Return the number of samples to be used in a polynomial fit.

Parameters
[in]poly_fitPointer to the structure detailing the fit
Returns
The number of samples that should be passed to a call to pcomp_run_poly_fit.

Definition at line 234 of file poly.c.

int pcomp_run_poly_fit ( pcomp_poly_fit_data_t poly_fit,
double *  coeffs,
const double *  points 
)

Calculates a polynomial least-squares fit.

Compute a least-squares fit between the numbers $x_i$ (with $i = 1 \ldots N$) and the polynomial $p(x)$ through the points $(i, x_i)_{i=1}^N$. The coefficients of $p(x)$ are saved in coeffs, from the least to the greatest degree.

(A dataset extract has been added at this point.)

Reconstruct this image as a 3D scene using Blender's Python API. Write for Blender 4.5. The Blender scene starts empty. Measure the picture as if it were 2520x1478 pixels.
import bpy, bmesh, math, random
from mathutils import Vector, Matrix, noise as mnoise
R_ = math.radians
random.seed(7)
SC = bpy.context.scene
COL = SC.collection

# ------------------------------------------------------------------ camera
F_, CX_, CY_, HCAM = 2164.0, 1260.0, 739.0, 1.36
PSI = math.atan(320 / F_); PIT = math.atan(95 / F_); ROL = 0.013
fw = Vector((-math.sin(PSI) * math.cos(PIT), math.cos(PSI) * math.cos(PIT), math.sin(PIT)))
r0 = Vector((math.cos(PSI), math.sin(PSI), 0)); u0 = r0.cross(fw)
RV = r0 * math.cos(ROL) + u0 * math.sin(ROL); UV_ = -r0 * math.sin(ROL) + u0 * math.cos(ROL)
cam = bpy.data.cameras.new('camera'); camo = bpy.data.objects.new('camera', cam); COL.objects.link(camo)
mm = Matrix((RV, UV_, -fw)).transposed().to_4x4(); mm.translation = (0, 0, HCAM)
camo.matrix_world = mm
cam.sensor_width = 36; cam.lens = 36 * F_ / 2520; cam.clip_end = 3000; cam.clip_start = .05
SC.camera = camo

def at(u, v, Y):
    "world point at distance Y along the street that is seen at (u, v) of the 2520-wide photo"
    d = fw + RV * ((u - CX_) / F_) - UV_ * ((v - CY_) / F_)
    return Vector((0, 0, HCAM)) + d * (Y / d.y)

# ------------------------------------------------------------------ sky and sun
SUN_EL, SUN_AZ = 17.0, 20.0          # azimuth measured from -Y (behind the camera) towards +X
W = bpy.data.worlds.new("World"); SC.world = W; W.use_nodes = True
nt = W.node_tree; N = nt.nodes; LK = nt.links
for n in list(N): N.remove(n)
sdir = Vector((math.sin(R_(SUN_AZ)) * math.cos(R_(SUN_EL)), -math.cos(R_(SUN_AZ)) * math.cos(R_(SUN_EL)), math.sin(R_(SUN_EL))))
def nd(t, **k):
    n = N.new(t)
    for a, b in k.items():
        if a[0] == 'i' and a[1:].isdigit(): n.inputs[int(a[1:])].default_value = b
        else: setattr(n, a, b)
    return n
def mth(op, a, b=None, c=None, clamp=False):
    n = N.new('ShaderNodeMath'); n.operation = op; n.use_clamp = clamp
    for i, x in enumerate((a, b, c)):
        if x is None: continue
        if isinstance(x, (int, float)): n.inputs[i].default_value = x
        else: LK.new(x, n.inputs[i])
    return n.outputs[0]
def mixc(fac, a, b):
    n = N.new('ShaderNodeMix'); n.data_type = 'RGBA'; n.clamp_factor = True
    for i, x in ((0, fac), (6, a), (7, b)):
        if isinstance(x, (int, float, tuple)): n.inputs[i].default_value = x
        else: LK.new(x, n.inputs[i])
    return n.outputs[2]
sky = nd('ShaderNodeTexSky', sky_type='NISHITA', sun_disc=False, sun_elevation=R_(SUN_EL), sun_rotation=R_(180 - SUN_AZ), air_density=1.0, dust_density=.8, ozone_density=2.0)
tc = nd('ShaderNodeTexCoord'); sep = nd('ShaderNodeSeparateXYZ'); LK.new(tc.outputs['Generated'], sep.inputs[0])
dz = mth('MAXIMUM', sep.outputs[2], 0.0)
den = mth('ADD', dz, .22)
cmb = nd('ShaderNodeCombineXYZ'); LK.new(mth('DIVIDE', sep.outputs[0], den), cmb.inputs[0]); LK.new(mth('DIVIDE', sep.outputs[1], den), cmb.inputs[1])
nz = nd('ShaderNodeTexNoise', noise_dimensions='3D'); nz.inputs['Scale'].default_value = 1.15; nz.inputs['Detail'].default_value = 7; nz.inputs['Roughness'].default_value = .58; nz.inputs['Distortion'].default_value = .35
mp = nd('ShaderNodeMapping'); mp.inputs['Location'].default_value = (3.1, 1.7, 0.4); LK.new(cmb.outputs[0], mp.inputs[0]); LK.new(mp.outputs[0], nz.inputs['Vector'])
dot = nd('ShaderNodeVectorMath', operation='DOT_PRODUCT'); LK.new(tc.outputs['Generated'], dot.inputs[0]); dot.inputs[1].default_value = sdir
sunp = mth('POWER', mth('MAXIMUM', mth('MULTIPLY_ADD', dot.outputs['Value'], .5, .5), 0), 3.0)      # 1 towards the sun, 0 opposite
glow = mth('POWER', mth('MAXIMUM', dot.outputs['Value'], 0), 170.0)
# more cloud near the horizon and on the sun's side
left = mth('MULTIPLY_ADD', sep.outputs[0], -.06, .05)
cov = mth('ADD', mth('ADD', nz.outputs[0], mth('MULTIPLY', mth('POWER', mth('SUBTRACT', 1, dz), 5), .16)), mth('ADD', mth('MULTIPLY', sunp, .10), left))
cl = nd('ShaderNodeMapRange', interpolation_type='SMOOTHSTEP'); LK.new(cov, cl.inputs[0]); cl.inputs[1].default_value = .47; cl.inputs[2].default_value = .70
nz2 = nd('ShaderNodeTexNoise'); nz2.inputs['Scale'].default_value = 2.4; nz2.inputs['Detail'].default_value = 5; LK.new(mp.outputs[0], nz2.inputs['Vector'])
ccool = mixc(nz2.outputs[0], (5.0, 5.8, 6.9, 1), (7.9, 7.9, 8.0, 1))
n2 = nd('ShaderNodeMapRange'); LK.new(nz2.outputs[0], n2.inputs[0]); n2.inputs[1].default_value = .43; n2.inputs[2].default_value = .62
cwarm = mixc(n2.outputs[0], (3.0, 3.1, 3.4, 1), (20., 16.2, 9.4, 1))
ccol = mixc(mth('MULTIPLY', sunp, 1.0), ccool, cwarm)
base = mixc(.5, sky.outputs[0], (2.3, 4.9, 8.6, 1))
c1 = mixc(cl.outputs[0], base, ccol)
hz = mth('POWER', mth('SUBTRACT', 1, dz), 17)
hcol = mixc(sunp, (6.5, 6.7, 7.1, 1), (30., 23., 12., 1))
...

Here is an example of the usage of this function:

double points[] = { 1.0, 3.0, 5.0 };
double coeffs[2];
const size_t num_of_points = sizeof(points) / sizeof(points[0]);
const size_t num_of_coeffs = sizeof(coeffs) / sizeof(coeffs[0]);
pcomp_poly_fit_data_t* poly_fit;
poly_fit = pcomp_init_poly_fit(num_of_points, num_of_coeffs);
pcomp_run_poly_fit(poly_fit, coeffs, points);
printf("The data are fitted by the polynomial y = %f + %f x\n",
coeffs[0], coeffs[1]);
Parameters
[in]poly_fitPointer to a pcomp_poly_fit_data_t structure, created using the pcomp_init_poly_fit function.
[out]coeffsPointer to an array where the coefficients of the polynomial will be stored on exit. The array must have room for a number of elements greater or equal than the value returned by pcomp_poly_fit_num_of_coeffs.
[in]pointsArray of numbers $x_i$ to use in the fit. The number of elements considered in the fit is equal to the return value of pcomp_poly_fit_num_of_samples.
Returns
PCOMP_STAT_SUCCESS if the fit was computed successfully, PCOMP_STAT_INVALID_FIT if the data are incorrect (e.g., there are fewer samples than unknowns).

Definition at line 301 of file poly.c.